Durante meses el pueblo se alzó en armas; en el invierno de 1910 todo fueron ataques contra cualquier medio de opresión gubernamental, en especial contra sus comunicaciones y sus transportes. Los trenes eran asaltados, las líneas telegráficas cortadas y los bancos saqueados; los puentes volaban, hechos astillas por doquier y la dictadura se tambaleaba bajo la rabiosa ira del pueblo. Todo era hostigamiento hacia el dictador. La insurrección había prendido y ya era imposible sofocarla.

No debe ser necesario constatar que Villa se movía en este ambiente como cura en un convento; utilizó su conocimiento del terreno, su experiencia al margen de la ley, y la fidelidad que el pueblo le profesaba, para sumar a los lugareños a la insurrección, y pronto sus ataques y sabotajes en Chihuahua fueron tan numerosos, frecuentes y fructíferos, que a ellos se debió en buena parte el triunfo final.
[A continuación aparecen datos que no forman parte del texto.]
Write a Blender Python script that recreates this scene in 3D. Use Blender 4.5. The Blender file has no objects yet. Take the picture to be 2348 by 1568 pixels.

No sólo en el norte brillaba la luz revolucionaria, pues también en el sur hubo quien decidió que había llegado el momento de actuar. Fue Emiliano Zapata quien encabezó la insurrección en Morelos y promulgo el Plan de Ayala exigiendo, entre otras muchas cosas no menos justas que ésta, la repartición de las tierras de los ricos hacendados latifundistas entre los campesinos.

La agitación espontánea de un pueblo humillado durante décadas que se había convertido, de la noche a la mañana, en dueño de la situación, obligó a Porfirio a conformarse primero con mantener el control de las ciudades y a abandonar después el poder. Los campesinos y proletarios armados llegaron a ser unos setenta mil en todo el país, un número que incluso superaba a los efectivos del propio Ejército Federal. Las acciones de los guerrilleros completamente desorganizadas, caóticas pero efectivas, habían logrado echar al dictador. Al fin llegarían unas elecciones limpias.

En octubre de 1911 Madero fue democráticamente elegido presidente de la República Mexicana. Obtuvo un triunfo aplastante, recibiendo casi el cien por cien de los sufragios. Esa incontestable victoria, sin embargo, vino acompañada de un porcentaje mucho más reducido de votos en la elección del vicepresidente, donde resultó vencedor Pino Suárez. Finalmente, y para completar el embrollo, los maderistas tan sólo consiguieron una exigua mayoría en el número de diputados.

Esta paridad de fuerzas en la Cámara de Diputados y el Senado, unida al ínfimo papel que Madero reservaba a los demás grupos políticos —derrotados con votos en las urnas pero también triunfantes con balas en las revueltas antiporfiristas— provocó la alianza de éstos sus rivales, católicos y conservadores, y derivó en un vacío de poder que avivó las llamas de un golpe de Estado.

La hoguera golpista ardió definitivamente con éxito en febrero de 1913. Victoriano Huerta, a través del llamado Pacto de la Ciudadela, se sumó a los rescoldos de los dos fallidos golpes anteriores y a la tercera fue la vencida. Huerta, un militar ansioso de poder, más conocido por su adicción a la marihuana que por sus dotes de gobernante, decidió evitar cualquier vuelta atrás de su golpe que conllevase la restitución en el cargo de Madero y Pino, aunque para ello tuviese que teñir el Zócalo de sangre. Y lo hizo. Arrestó al presidente y a su segundo, los encerró y después ordenó su ejecución, asumiendo él mismo el poder. De nuevo un autócrata al frente de México.